Johnny has two opposite virtues, he’s a tough brawler, taking on any challenger but also a rather calculated leader, capable of cruel lessons. Hardy does a remarkable job with the character, suggesting his great ambitions without revealing them, and insisting instead on his gentleness to all who seem to him weaker. But Johnny hopes to make a leader of Benny, the younger man whose spirit might inspire the other men, not only keep them in line, but Benny, precisely because he is what they all admire, rejects such responsibility. Rugged individualism is barely compatible with membership in a club.
The corruption follows from this distinction between the beauty of freedom and the necessary ugliness of making and imposing rules. Butler’s beautiful, wistful face and Hardy’s furrowed brow tell all. The club becomes infamous, attractive to any number of lawless men, expanding chapter after chapter cross the Midwest, increasingly including the kind of Vietnam veterans who are slaves to heroin. By the end of the decade, it becomes an ugly, violent mess full of younger men eager to abandon any connection to respectable America.
Nichols, like Danny the photojournalist, sees immediately how American these men are. They’re law-breaking is remarkably law-abiding. They take their tickets, arrests, and make their court dates—to begin with, their crime is mostly speeding, although there’s some disturbing the peace. When a club member dies in an accident, not wearing a helmet, the club pays its respects piously at his funeral, accepting the anger and contempt of the bereaved bike rider’s family. This is why as authority breaks down in the ’60s, the club also degenerates. The riders to begin with are something like the loyal opposition to middle-class suburban respectability, a society too feminized for them to bear, but too dear, in a sense, to reject. Once that society loses its confidence, the men go mad.

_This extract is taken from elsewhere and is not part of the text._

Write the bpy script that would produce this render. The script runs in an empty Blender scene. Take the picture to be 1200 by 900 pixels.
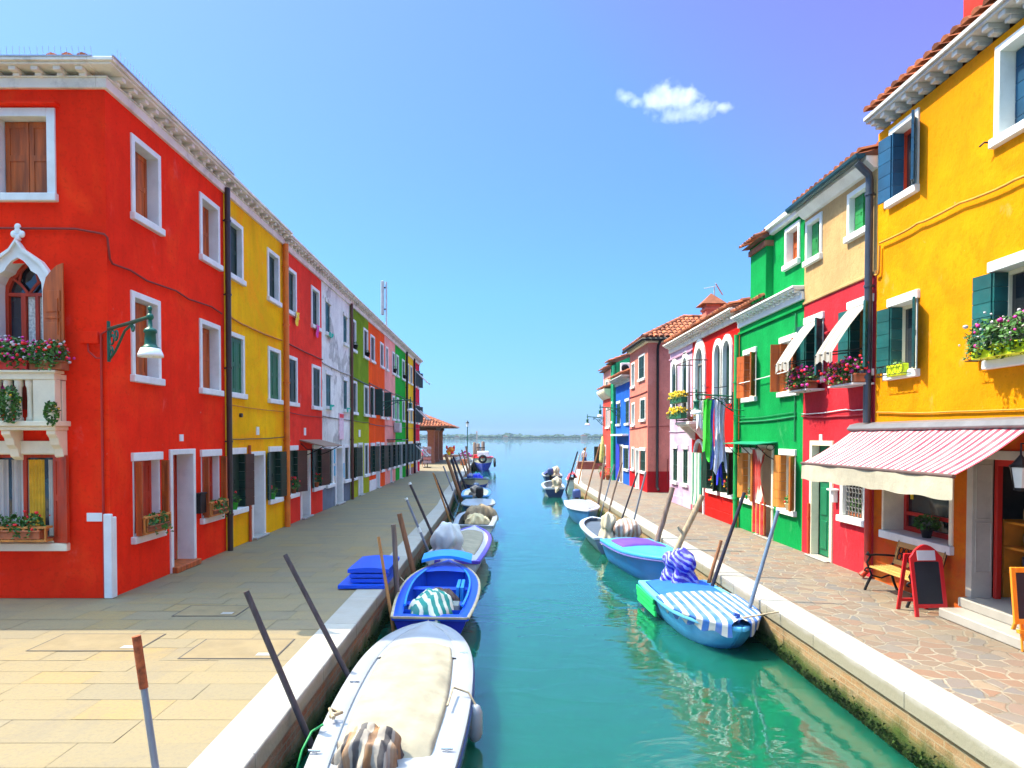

In the first half of the movie, we see men looking for something to be proud of, hopeful that it comes out of the dangerous thing they enjoy, riding bikes. They’re all mechanics, making their own bikes. By the end, we see men with Iron Crosses, although Nichols avoids the ugliest Nazi paraphernalia biker gangs adopted. In seeking to define themselves against law-abiding America, these gangs, which included many veterans, embrace America’s enemy and descend into organized crime. Without law and its patriotic context, liberty turns out to mean making crime pay.